An improved tool holding apparatus according to Claim 1, wherein said clamping member is a pin whose distal end is in the form of a smoothly curved projection.
An improved tool holding apparatus according to Claim 1, wherein said clamping member is a steel ball.
An improved tool holding apparatus according to Claim 1, wherein said temporarily clamping device comprises a plurality of units each including a steel ball and an elastic spring, which are buried in a sleeve that defines a peripheral wall so that said elastic spring is extended and contracted in a direction intersecting perpendicularly to a direction in which said tool is inserted and removed, thereby causing a part of said steel ball to project from and withdraw into an inner wall of said sleeve.

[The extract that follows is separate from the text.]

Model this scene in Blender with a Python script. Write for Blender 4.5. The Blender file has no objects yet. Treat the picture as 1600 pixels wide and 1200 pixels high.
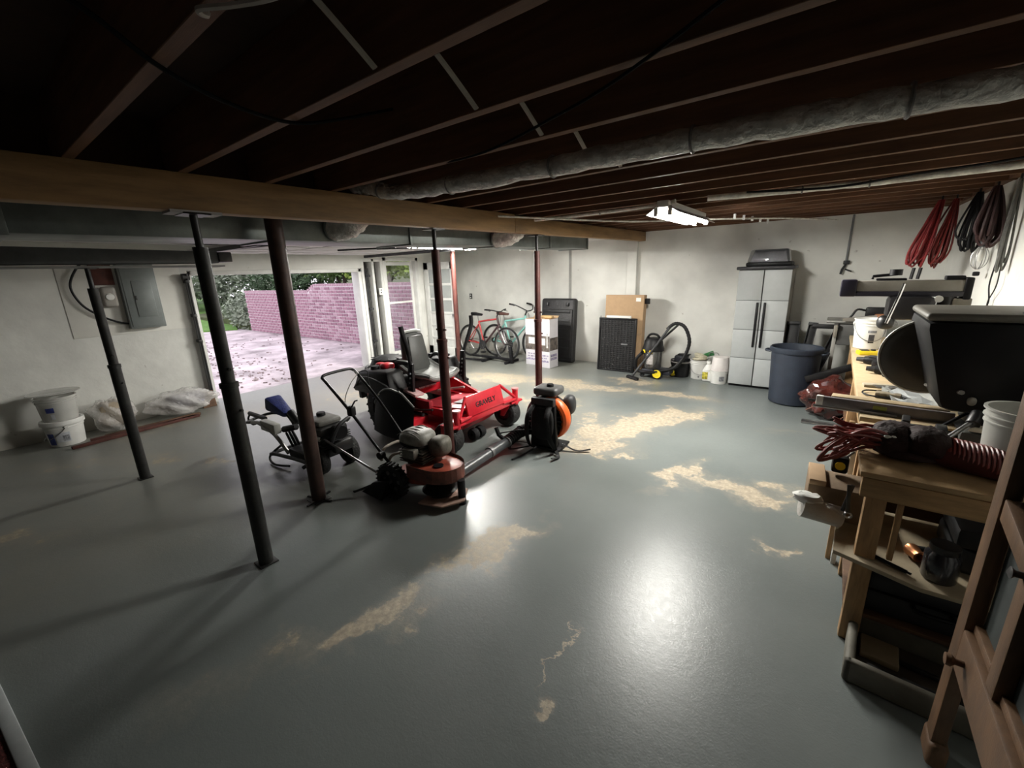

An improved tool holding apparatus according to Claim 1, wherein said temporarily clamping device comprises a plurality of units each including two steel balls and an elastic spring, which are buried in a sleeve so that said elastic spring is extended and contracted in the same direction as that in which said tool is inserted and removed, thereby moving one of said steel balls in the same direction as the above so as to slide in contact with the other steel ball, and thus causing a part of said second steel ball to project from and withdraw into an inner wall of said sleeve.